Military Tech Could Help Wheelchairs Beat Tough Terrain
Electric wheelchairs are a real boon to people with disabilities, but they lack something that every automobile has: a way to adjust the power to the wheels, making them less useful when the terrain gets rough.
Emmanuel Collins, professor of mechanical engineering at Florida State University, decided to solve that problem. He used a system that was originally designed for military vehicles. The device is called a laser line striper, and it is a combination of laser beam and infrared camera that takes a picture of the terrain ahead.
The picture - really a slice of an image - is sent to a computer that adjusts the amount of power to the wheels in a way similar to how a person switches gears in a car. Since the motors in wheelchairs are electric, there isn't a change of gears, rather the system would alter the response of the joystick used to control the hair.
On a slippery surface, you wouldn't want to accelerate or decelerate too fast, he said. In the case of a slippery surface, the computer would adjust the acceleration and deceleration and the sensitivity of the joystick.
Automatic terrain-sensing controls are already used for military robotic vehicles, and several four-wheel-drive cars and trucks now on the market include such controls for better safety.
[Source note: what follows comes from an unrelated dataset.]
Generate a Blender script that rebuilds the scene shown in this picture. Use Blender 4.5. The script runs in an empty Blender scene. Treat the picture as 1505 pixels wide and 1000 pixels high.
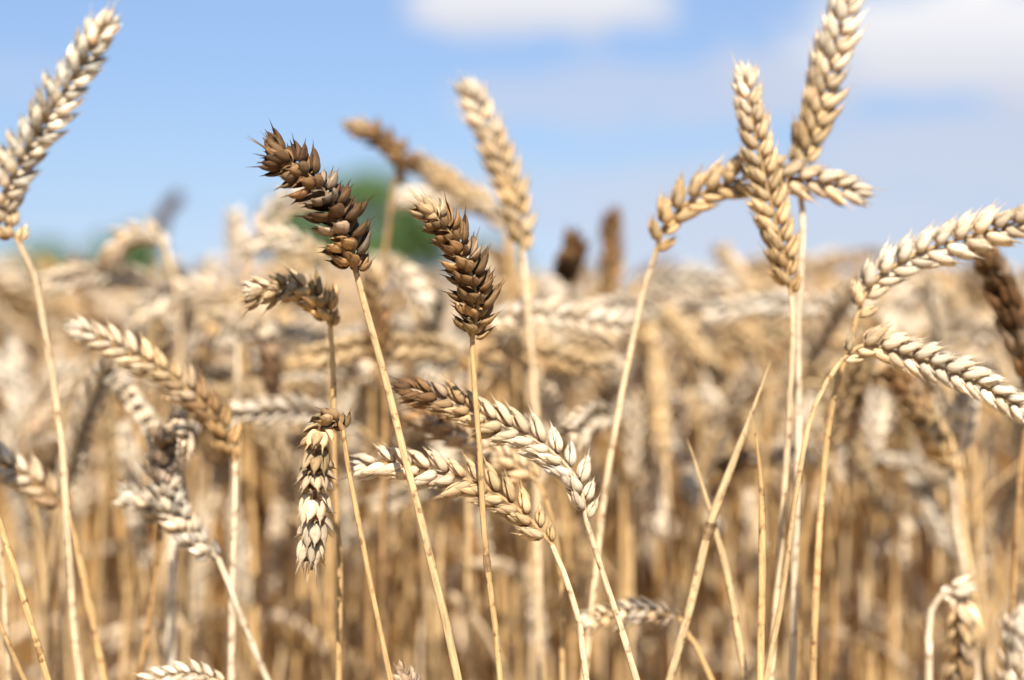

So Collins decided to adapt it to wheelchairs.
The trick is in the signal processing and software. A computer has to basically be able to extrapolate a lot of information from a very narrow slice of the surroundings. A scanning-type technology - like a radar dish swinging back and forth - would get a much better picture. But that would also be a lot more expensive and require even more sophisticated hardware, Collins said. The key with new technologies like this is to make them cheap enough for more or less everyday use.
Collins cautions that he hasn't got a prototype yet - right now the modeling is experimental. But he is confident that with some work eventually wheelchairs will also be equipped with these control systems, perhaps in the next five years.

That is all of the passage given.